Edge, who has played Strads and Guarneris on occasion, says what makes the sound of Houck’s violins beautiful is that they carry something of the sound of older, more seasoned instruments.
“A lot of times, a brand-new violin can sound a little bit raw,” Edge said. “It takes a while before it develops some depth and beauty to it. And this had the beauty right away.”
Stoica said much the same about the copy of Il Cannone that Houck made for him.
“The sound palette of Houck’s violin could be easily compared to one of an old instrument,” Stoica wrote, “so I guess and hope that Houck's Guarneri ‘Il Cannone’ would someday become as much as a legend as its original.”
Watch Stoica play the Guarneri Il Cannone made for him by Houck:
https://www.youtube.com/watch?v=oOZasTANevk
At the same time Houck was making what he now calls the “Egypt violin,” he was also working on what would become his first copy of Il Cannone for a violinist in El Paso, Texas.
But what about the million-dollar question?
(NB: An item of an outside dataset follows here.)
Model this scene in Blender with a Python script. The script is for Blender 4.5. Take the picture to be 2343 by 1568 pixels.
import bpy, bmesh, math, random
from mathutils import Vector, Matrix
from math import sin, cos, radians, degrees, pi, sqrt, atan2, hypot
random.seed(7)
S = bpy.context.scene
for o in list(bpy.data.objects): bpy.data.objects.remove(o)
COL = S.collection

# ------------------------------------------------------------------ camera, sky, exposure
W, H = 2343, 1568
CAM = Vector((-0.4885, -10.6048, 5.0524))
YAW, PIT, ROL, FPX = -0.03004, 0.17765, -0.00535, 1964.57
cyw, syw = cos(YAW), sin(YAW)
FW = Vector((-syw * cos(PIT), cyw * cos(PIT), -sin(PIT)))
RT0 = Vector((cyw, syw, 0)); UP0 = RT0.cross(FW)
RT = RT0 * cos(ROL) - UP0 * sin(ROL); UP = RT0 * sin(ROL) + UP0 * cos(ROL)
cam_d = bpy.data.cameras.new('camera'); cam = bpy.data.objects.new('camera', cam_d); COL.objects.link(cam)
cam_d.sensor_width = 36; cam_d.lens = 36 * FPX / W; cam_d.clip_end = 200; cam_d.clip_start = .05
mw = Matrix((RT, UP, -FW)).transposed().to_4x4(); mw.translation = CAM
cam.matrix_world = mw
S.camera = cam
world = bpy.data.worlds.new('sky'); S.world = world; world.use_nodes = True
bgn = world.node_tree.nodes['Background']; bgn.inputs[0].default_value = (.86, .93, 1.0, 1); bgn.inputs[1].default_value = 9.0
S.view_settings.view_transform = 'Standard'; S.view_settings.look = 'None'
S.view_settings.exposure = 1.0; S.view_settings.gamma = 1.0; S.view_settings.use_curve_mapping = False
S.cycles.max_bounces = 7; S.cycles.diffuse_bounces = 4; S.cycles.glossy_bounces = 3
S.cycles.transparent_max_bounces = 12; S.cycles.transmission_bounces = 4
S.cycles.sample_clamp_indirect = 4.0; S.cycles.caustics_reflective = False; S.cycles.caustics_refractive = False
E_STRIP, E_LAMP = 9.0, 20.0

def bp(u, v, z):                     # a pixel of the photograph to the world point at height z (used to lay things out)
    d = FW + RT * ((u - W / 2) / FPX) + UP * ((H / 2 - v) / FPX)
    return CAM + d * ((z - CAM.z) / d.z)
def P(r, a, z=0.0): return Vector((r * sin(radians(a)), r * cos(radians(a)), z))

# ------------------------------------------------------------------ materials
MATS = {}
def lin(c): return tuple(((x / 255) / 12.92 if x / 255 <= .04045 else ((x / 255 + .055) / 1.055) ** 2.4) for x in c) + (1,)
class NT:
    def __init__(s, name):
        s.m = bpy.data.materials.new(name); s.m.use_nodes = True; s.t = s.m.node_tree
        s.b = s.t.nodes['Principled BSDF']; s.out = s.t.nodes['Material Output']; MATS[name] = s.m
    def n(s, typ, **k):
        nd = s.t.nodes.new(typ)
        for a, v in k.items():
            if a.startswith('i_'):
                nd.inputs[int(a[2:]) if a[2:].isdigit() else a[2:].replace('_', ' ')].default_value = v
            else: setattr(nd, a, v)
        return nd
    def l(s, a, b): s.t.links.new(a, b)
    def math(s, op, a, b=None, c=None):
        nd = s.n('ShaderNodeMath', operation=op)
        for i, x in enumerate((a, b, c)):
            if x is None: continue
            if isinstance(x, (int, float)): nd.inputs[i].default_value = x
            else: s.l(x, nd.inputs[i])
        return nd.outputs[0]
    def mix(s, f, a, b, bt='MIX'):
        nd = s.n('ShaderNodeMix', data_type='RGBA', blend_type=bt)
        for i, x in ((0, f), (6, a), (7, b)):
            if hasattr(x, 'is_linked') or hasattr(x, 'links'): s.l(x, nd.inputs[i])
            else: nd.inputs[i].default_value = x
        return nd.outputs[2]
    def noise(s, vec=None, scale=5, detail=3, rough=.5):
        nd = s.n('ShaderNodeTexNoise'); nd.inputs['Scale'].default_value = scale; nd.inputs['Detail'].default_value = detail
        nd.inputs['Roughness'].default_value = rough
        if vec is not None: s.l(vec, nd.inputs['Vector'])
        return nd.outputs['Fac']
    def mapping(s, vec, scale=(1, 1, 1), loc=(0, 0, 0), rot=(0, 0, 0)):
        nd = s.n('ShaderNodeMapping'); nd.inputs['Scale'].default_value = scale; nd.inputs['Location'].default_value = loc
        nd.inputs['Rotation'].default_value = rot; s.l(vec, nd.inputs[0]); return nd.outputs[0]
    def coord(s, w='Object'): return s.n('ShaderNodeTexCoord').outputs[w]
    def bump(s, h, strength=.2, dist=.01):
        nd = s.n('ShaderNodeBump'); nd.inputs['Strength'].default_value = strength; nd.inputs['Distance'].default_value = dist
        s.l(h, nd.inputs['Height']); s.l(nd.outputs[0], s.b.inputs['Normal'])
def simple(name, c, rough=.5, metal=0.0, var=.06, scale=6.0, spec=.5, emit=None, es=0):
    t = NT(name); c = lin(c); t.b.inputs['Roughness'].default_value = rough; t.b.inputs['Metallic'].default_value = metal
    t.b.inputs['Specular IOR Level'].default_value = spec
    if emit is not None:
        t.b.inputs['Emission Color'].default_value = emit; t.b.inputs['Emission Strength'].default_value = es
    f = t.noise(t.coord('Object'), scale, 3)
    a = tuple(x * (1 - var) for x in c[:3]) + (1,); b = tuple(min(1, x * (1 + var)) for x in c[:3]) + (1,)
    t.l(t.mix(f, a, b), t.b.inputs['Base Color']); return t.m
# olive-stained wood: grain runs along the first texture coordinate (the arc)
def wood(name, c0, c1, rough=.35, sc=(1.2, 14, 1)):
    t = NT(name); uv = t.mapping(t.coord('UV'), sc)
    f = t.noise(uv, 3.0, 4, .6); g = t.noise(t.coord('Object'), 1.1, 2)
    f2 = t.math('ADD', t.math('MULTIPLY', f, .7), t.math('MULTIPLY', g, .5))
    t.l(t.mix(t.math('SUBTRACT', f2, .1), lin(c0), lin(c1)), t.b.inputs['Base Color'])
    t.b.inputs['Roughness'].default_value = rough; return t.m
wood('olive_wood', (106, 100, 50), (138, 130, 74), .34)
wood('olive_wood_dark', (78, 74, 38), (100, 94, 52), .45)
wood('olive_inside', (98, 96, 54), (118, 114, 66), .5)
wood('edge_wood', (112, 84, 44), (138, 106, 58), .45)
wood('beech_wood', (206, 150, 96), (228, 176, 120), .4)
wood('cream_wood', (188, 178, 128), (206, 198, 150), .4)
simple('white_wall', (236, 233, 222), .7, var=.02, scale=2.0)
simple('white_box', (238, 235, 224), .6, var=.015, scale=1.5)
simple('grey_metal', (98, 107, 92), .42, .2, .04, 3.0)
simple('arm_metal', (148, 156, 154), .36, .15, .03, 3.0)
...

How close do his copies of priceless Strads and Guarneris come to sounding like the real thing?
“I’d say he comes pretty close,” Edge said. “I think he’s doing very well. I think he’s right up there and has the potential — he hasn’t made as many violins, so he hasn’t had the experience. But he’s definitely doing very well, and I think the most impressive thing has been, the sound of some of these violins is really good right from the get-go.”
To the Land of the Great Violin-Makers
In the aftermath of all the Strad Style hype, Houck is planning a trip to Macerata, Italy, where he will spend two months this summer working in the violin shop of the late Italian violin- and bow-maker Floriano Nofri.
As with every other aspect of Houck’s story, this one came about by way of the Internet. Nofri’s daughter, Giuliana Nofri, found Houck on Facebook, sent him a friend request and started chatting with him about violins and violin-making.
“Because of our common passion for violin-making, we decided to meet to revive my late father’s violin shop,” Giuliana Nofri wrote in a recent email interview.
Houck will have all of the tools and materials in Floriano Nofri’s violin shop at his disposal. He says he plans to use them to make violins as well as his first bow. In the meantime, to prepare for his trip to Italy, Houck is learning Italian. And as you might guess, he’s teaching himself.
“I’ve got an old Rosetta Stone, but I also found lots of good stuff on the Internet,” Houck said, “and lots of good videos.”